Set exercise |
Print all of the lines exactly. Any picture among them stays out.

* Begin *

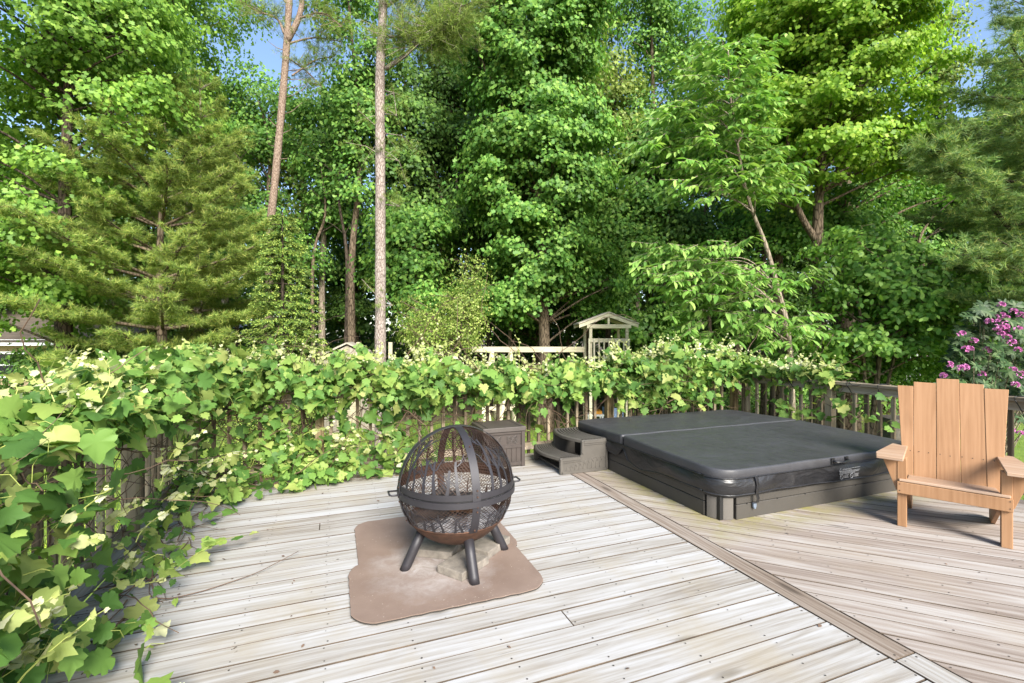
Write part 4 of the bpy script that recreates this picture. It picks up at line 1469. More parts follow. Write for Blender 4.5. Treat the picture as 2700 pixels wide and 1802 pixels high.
# --- white pine left
def pine(name, label, px, Z, tops, whorls, leafm, seed, tr=.12, needle=.11, nw=.055, bark='bark', top_z=None, per=24, dens=1.0, xmin=None, up_tuft=.55, gap=(), lean=0.0, extra_limbs=()):
    rg = np.random.default_rng(seed)
    rnd_ = random.Random(seed)
    base = base_of(px, Z)
    B = Vector(base)
    root = empty(name, base, 0, label, 'tree')
    zt_ = ZAT(tops, Z)
    tb = MB()
    path = [Vector((lean * t * t, 0, (zt_ - GZ) * t)) + Vector((.03 * math.sin(t * 9), .03 * math.cos(t * 7), 0)) for t in [i / 20 for i in range(21)]]
    tb.tube(path, tr, n=12, flat=lambda t: tr * (1 - .9 * t) * (1 + .3 * max(0, 1 - t * 12)))
    tb.build('trunk', M[bark], root)
    lim = MB()
    TP, TD = [], []
    for (zf, R_, nb_, el, side) in whorls:
        z = zf * (zt_ - GZ)
        for k_ in range(nb_):
            a = side + k_ * 2 * math.pi / nb_ + rnd_.uniform(-.35, .35)
            L = R_ * rnd_.uniform(.75, 1.12)
            c = Vector((math.cos(a), math.sin(a), 0))
            p0 = path[min(20, int(zf * 20))].copy(); p0.z = z
            pts = []
            n_ = 9
            bend = rnd_.uniform(-.10, .10)
            for i in range(n_ + 1):
                t = i / n_
                pts.append(p0 + c * (L * t) + Vector((-c.y, c.x, 0)) * (bend * L * t * t) + Vector((0, 0, L * (math.tan(R(el)) * t * (1 - .3 * t) + .16 * t ** 3))))
            lim.tube(pts, .012 + .013 * L, .006, n=5, cap=False)
            ns = int(L * 10 * dens) + 3
            for j in range(ns):
                t = .22 + .78 * (j + rnd_.random()) / ns
                ip = min(n_ - 1, int(t * n_))
                q_ = pts[ip].lerp(pts[ip + 1], t * n_ - ip)
                s_ = rnd_.choice((-1, 1))
                da_ = s_ * rnd_.uniform(.4, 1.1)
                sl = (.22 + .32 * L * (1.12 - t)) * rnd_.uniform(.5, 1.1)
                dirn = Vector((math.cos(a + da_), math.sin(a + da_), rnd_.uniform(-.05, .30)))
                e_ = q_ + dirn * sl
                lim.tube([q_, q_.lerp(e_, .5) + Vector((0, 0, .01)), e_], .006, .0025, n=3, cap=False)
                m_ = int(sl / .075) + 2
                for i in range(m_):
                    f = (i + 1) / m_
                    if f < .3 and rnd_.random() < .6:
                        continue
                    TP.append(q_.lerp(e_, f) + Vector((rnd_.gauss(0, .025), rnd_.gauss(0, .025), rnd_.gauss(0, .02))))
                    TD.append(dirn * .8 + Vector((rnd_.gauss(0, .35), rnd_.gauss(0, .35), up_tuft)))
            TP.append(pts[-1]); TD.append(c + Vector((0, 0, .5)))
    for (lp, r_) in extra_limbs:
        sp2 = spline(lp, 6)
        lim.tube([p - B for p in sp2], r_, r_ * .3, n=6)
        for i in range(len(sp2) // 4, len(sp2)):
            for _ in range(int(7 * dens)):
                dirn = Vector((rnd_.gauss(0, 1), rnd_.gauss(0, 1), rnd_.gauss(.15, .45))).normalized()
                sl = rnd_.uniform(.15, .5)
                q_ = sp2[i] - B
                lim.tube([q_, q_ + dirn * sl], .005, .002, n=3, cap=False)
                for f in (.45, .7, .85, 1.0):
                    TP.append(q_ + dirn * sl * f); TD.append(dirn + Vector((0, 0, up_tuft)))
    lim.build('branches', M[bark if bark != 'bark_pine' else 'bark'], root)['kind'] = 'stuff'
    TP = np.array([tuple(p) for p in TP]); TD = nrm(np.array([tuple(p) for p in TD]))
    n = len(TP)
    idx = np.repeat(np.arange(n), per)
    T = TD[idx] * .75 + rg.normal(0, 1, (len(idx), 3)) * .55
    P = TP[idx] + rg.normal(0, .012, (len(idx), 3))
    Nn = rg.normal(0, 1, P.shape) + np.array([0, -.6, .8])
    leaf_obj('needles', P, Nn, T, rg.uniform(.7, 1.15, len(P)) * needle, TRI, M[leafm], root, wid=nw)
    return root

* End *

Written answer |
Write part 4 of the bpy script that recreates this picture. It picks up at line 1469. More parts follow. Write for Blender 4.5. Treat the picture as 2700 pixels wide and 1802 pixels high.
# --- white pine left
def pine(name, label, px, Z, tops, whorls, leafm, seed, tr=.12, needle=.11, nw=.055, bark='bark', top_z=None, per=24, dens=1.0, xmin=None, up_tuft=.55, gap=(), lean=0.0, extra_limbs=()):
    rg = np.random.default_rng(seed)
    rnd_ = random.Random(seed)
    base = base_of(px, Z)
    B = Vector(base)
    root = empty(name, base, 0, label, 'tree')
    zt_ = ZAT(tops, Z)
    tb = MB()
    path = [Vector((lean * t * t, 0, (zt_ - GZ) * t)) + Vector((.03 * math.sin(t * 9), .03 * math.cos(t * 7), 0)) for t in [i / 20 for i in range(21)]]
    tb.tube(path, tr, n=12, flat=lambda t: tr * (1 - .9 * t) * (1 + .3 * max(0, 1 - t * 12)))
    tb.build('trunk', M[bark], root)
    lim = MB()
    TP, TD = [], []
    for (zf, R_, nb_, el, side) in whorls:
        z = zf * (zt_ - GZ)
        for k_ in range(nb_):
            a = side + k_ * 2 * math.pi / nb_ + rnd_.uniform(-.35, .35)
            L = R_ * rnd_.uniform(.75, 1.12)
            c = Vector((math.cos(a), math.sin(a), 0))
            p0 = path[min(20, int(zf * 20))].copy(); p0.z = z
            pts = []
            n_ = 9
            bend = rnd_.uniform(-.10, .10)
            for i in range(n_ + 1):
                t = i / n_
                pts.append(p0 + c * (L * t) + Vector((-c.y, c.x, 0)) * (bend * L * t * t) + Vector((0, 0, L * (math.tan(R(el)) * t * (1 - .3 * t) + .16 * t ** 3))))
            lim.tube(pts, .012 + .013 * L, .006, n=5, cap=False)
            ns = int(L * 10 * dens) + 3
            for j in range(ns):
                t = .22 + .78 * (j + rnd_.random()) / ns
                ip = min(n_ - 1, int(t * n_))
                q_ = pts[ip].lerp(pts[ip + 1], t * n_ - ip)
                s_ = rnd_.choice((-1, 1))
                da_ = s_ * rnd_.uniform(.4, 1.1)
                sl = (.22 + .32 * L * (1.12 - t)) * rnd_.uniform(.5, 1.1)
                dirn = Vector((math.cos(a + da_), math.sin(a + da_), rnd_.uniform(-.05, .30)))
                e_ = q_ + dirn * sl
                lim.tube([q_, q_.lerp(e_, .5) + Vector((0, 0, .01)), e_], .006, .0025, n=3, cap=False)
                m_ = int(sl / .075) + 2
                for i in range(m_):
                    f = (i + 1) / m_
                    if f < .3 and rnd_.random() < .6:
                        continue
                    TP.append(q_.lerp(e_, f) + Vector((rnd_.gauss(0, .025), rnd_.gauss(0, .025), rnd_.gauss(0, .02))))
                    TD.append(dirn * .8 + Vector((rnd_.gauss(0, .35), rnd_.gauss(0, .35), up_tuft)))
            TP.append(pts[-1]); TD.append(c + Vector((0, 0, .5)))
    for (lp, r_) in extra_limbs:
        sp2 = spline(lp, 6)
        lim.tube([p - B for p in sp2], r_, r_ * .3, n=6)
        for i in range(len(sp2) // 4, len(sp2)):
            for _ in range(int(7 * dens)):
                dirn = Vector((rnd_.gauss(0, 1), rnd_.gauss(0, 1), rnd_.gauss(.15, .45))).normalized()
                sl = rnd_.uniform(.15, .5)
                q_ = sp2[i] - B
                lim.tube([q_, q_ + dirn * sl], .005, .002, n=3, cap=False)
                for f in (.45, .7, .85, 1.0):
                    TP.append(q_ + dirn * sl * f); TD.append(dirn + Vector((0, 0, up_tuft)))
    lim.build('branches', M[bark if bark != 'bark_pine' else 'bark'], root)['kind'] = 'stuff'
    TP = np.array([tuple(p) for p in TP]); TD = nrm(np.array([tuple(p) for p in TD]))
    n = len(TP)
    idx = np.repeat(np.arange(n), per)
    T = TD[idx] * .75 + rg.normal(0, 1, (len(idx), 3)) * .55
    P = TP[idx] + rg.normal(0, .012, (len(idx), 3))
    Nn = rg.normal(0, 1, P.shape) + np.array([0, -.6, .8])
    leaf_obj('needles', P, Nn, T, rg.uniform(.7, 1.15, len(P)) * needle, TRI, M[leafm], root, wid=nw)
    return root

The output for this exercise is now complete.